CEA Will Set Specs for 3-D Glasses

The Consumer Electronics Association plans to set standards for stereo 3-D glasses. The move is one of many efforts aimed at paving the road to interoperable 3DTV products for the digital home, a concept some see as the next big thing in television.

"Almost every stereo 3-D device comes with its own set of glasses and almost none of them are compatible," said Chris Chinnock, president of Insight Media, a market research company focused on display technology.

The 3D@Home industry group will draft a list of existing 3-D glasses and their attributes to help the CEA identify compatibility issues. It will also draft a document on user requirements for 3-D glasses, said Chinnock who sits on the board of the year-old group which now has 40 members.
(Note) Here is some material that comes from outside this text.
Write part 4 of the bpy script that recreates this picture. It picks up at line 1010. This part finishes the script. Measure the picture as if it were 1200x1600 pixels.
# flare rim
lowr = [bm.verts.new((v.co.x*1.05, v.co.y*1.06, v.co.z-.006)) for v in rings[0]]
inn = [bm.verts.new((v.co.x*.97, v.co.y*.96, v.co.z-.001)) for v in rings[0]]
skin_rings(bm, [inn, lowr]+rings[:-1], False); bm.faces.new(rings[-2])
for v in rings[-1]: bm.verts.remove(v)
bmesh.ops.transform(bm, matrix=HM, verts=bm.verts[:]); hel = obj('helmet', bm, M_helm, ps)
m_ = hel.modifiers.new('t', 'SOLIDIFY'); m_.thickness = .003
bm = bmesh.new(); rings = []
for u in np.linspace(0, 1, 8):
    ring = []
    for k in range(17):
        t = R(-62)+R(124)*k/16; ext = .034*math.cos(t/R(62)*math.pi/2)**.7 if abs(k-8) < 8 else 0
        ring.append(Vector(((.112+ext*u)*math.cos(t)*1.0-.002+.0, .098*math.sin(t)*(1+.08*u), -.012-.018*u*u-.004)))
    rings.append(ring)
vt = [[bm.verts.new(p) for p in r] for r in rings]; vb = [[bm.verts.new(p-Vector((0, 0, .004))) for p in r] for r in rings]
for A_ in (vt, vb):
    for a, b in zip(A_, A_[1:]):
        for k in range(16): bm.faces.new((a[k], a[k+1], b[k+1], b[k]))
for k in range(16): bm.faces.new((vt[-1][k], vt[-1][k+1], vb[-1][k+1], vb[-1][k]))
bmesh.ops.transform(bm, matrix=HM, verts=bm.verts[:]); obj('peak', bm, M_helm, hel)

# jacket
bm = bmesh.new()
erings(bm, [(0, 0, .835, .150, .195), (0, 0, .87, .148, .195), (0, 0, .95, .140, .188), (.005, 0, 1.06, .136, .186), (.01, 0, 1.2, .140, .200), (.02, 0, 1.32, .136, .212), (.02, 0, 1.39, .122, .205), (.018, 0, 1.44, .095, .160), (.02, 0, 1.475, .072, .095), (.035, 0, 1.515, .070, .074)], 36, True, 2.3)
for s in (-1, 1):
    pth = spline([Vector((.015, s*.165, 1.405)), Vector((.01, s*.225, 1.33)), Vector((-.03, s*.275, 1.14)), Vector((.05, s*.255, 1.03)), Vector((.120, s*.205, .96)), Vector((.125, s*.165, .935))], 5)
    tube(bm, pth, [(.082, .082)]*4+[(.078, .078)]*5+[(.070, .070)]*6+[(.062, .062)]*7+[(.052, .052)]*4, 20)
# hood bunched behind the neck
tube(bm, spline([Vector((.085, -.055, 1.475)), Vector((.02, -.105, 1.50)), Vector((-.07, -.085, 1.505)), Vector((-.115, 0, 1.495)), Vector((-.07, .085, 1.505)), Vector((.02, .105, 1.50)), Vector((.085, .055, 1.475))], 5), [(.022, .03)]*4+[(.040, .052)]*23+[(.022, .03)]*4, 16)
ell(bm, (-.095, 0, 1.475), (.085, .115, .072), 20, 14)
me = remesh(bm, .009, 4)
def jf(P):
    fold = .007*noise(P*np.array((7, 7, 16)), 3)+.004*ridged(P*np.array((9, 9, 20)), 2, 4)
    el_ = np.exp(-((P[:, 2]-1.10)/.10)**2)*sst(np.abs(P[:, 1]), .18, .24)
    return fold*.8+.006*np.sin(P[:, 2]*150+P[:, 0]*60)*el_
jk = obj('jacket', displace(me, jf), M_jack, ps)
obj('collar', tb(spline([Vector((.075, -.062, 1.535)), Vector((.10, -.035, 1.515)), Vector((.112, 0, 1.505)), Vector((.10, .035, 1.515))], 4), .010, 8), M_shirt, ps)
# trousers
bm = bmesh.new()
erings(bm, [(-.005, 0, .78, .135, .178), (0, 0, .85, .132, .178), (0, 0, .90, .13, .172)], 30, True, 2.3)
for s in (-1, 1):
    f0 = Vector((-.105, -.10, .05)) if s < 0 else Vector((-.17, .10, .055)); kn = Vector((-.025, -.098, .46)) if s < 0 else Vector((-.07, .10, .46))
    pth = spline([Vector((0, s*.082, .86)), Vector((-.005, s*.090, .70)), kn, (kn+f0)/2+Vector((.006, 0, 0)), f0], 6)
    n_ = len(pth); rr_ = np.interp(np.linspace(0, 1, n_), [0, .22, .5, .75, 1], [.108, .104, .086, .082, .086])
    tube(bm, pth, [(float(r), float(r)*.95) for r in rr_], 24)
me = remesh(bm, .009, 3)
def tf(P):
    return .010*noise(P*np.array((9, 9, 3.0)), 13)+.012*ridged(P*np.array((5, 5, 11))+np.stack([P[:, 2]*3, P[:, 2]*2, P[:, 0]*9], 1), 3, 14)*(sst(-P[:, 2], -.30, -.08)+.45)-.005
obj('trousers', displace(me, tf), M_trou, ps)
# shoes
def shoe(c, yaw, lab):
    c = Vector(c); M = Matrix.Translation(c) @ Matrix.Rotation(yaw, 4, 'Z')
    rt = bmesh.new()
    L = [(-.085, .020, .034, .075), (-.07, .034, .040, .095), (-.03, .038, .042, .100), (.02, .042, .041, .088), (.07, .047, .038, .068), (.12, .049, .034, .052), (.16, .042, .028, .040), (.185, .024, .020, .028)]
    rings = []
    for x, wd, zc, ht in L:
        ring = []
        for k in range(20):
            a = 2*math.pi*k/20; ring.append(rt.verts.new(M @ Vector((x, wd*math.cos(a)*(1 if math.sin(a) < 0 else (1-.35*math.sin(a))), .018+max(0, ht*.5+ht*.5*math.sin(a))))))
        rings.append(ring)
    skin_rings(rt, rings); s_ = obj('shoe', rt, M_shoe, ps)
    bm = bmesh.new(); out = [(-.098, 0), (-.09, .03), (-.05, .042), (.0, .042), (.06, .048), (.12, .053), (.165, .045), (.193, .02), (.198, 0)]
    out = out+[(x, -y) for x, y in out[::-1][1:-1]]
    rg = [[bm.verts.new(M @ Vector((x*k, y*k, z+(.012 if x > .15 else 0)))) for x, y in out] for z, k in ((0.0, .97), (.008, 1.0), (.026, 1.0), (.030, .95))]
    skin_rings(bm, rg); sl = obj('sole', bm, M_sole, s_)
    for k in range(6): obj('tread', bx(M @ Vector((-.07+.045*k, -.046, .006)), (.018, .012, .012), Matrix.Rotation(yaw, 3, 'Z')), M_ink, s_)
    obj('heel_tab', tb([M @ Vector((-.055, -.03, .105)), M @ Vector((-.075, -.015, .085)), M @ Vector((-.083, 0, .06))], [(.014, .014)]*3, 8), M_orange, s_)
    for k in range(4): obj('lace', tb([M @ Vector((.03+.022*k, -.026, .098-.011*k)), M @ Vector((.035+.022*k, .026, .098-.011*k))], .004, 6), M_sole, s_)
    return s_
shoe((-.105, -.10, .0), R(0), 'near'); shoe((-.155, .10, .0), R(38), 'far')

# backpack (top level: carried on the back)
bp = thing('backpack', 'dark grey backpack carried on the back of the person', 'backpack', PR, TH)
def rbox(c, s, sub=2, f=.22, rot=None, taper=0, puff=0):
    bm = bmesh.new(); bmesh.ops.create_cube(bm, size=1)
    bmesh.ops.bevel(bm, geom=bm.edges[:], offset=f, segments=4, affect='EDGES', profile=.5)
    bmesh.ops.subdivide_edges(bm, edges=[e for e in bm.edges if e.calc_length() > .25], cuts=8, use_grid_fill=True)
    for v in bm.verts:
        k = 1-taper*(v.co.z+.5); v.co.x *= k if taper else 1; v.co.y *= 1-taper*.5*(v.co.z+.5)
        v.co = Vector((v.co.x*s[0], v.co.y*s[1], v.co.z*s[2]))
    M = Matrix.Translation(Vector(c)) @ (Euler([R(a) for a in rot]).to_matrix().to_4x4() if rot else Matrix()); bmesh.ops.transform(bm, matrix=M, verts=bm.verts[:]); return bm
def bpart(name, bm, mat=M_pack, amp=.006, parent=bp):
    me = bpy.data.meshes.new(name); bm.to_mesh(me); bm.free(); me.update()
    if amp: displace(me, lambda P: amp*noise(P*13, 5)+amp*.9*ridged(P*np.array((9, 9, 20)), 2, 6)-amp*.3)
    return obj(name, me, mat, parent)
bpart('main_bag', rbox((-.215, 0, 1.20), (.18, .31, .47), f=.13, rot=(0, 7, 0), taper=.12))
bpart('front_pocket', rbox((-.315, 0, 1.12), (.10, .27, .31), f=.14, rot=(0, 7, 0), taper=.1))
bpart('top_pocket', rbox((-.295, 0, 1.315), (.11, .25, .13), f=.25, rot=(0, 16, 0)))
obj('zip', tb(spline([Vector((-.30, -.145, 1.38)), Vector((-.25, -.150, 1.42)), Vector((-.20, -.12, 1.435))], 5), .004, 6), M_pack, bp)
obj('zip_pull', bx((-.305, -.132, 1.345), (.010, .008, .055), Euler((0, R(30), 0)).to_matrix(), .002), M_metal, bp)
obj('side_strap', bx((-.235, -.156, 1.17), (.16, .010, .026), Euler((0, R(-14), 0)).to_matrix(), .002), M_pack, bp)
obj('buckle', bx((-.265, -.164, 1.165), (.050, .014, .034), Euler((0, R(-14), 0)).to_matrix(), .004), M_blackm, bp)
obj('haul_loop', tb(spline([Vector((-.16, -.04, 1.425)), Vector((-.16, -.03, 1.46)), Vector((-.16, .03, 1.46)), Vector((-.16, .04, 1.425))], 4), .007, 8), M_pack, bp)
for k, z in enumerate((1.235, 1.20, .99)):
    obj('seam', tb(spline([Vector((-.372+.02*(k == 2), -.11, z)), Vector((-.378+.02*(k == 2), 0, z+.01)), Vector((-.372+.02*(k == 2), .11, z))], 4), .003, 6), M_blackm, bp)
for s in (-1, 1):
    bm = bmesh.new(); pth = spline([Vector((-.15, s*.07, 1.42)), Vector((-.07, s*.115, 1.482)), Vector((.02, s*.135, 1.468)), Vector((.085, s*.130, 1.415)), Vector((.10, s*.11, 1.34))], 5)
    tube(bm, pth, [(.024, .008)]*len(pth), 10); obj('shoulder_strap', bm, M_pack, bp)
The CEA aims to set separate standards for active and passive glasses. It has scheduled a May 12 meeting to take up the issue. Last fall, the CEA started exploring standards for 3DTV and kicked off an effort to update for stereo 3-D the CEA 861 standard that defines an uncompressed video interconnect at the heart of HDMI.

"They are trying to move things along as quickly as possible," said Chinnock.

Standards for glasses are just one small piece of the puzzle needed to deliver interoperable 3DTVs. The Society of Motion Picture and Television Engineers said earlier this year it will kick off in June an effort to set standards for a master file for stereo 3-D content.

For its part, the 3D@Home group is working on document that will map out the many different technical approaches to rendering stereo 3-D content on consumer systems. It will also draft a list describing the various encoding techniques used to compress stereo 3-D content.

"We're asking standards bodies and industry groups what they need," said Chinnock. "There are a lot of moving parts here."

Interest in stereo 3-D continues to rise, led by Hollywood studios who are finding success selling premium tickets for 3-D movies at theaters. For example, the Dreamworks animated 3-D feature Monsters vs. Aliens earned more than $318 million in its first 32 days, according to one Web site.

Consumer electronics companies are keen to find a next-big-thing beyond today's big screen digital LCD TVs and think stereo 3-D could be it. A Panasonic chief technology officer called for a 3DTV standard this year at the CES show in January.

The drumbeat on 3DTV is continuing at industry events. As many as 53 sessions addressed aspects of 3-D at the recent National Association of Broadcasters annual conference. A high profile 3DTV panel is planned at next week's Digital Hollywood event in Santa Monica, Calif.

"The big take away for me was the level of activity in 3-D at NAB," said Chinnock. "Almost everyone has a product or program, and everyone in the whole NAB infrastructure chain is engaged in it — that's a sea change from last year," he said.

Plenty of roadblocks are still ahead. They range from efforts to set standards for rendering content in the home to how the content is created at the studio.

"The average engineer going to the NAB show realized there were twice as many issues that they thought going in," said Richard Doherty, principal of consulting firm Envisioneering. "You do 3-D wrong and you don't just give people headaches, you make them sick," he said.

Delivering good 3-D content in the cinema requires careful attention to a variety of issues in human perception. Translating that content to a 47-inch home TV has its own set of complex issues, Doherty said

"A lot of [OEMs] were saying, 'cripes this is more complex that we thought,'" he said. "That was the great awakening that came out of this show.

"It's easy to create 3-D, but it's hard to create good 3-D," said Chinnock, a fact he said movie producers made clear in NAB sessions. "So called pros were putting up stuff that hurt my eyes," he said.

"There will be a lot of subpar material that comes out, and it could give the sector another black eye," Chinnock said referring to the fast rise and fall of anaglyph 3-D movies in the 1950's.

"There is a handful of stereographers that know what they are doing," he added.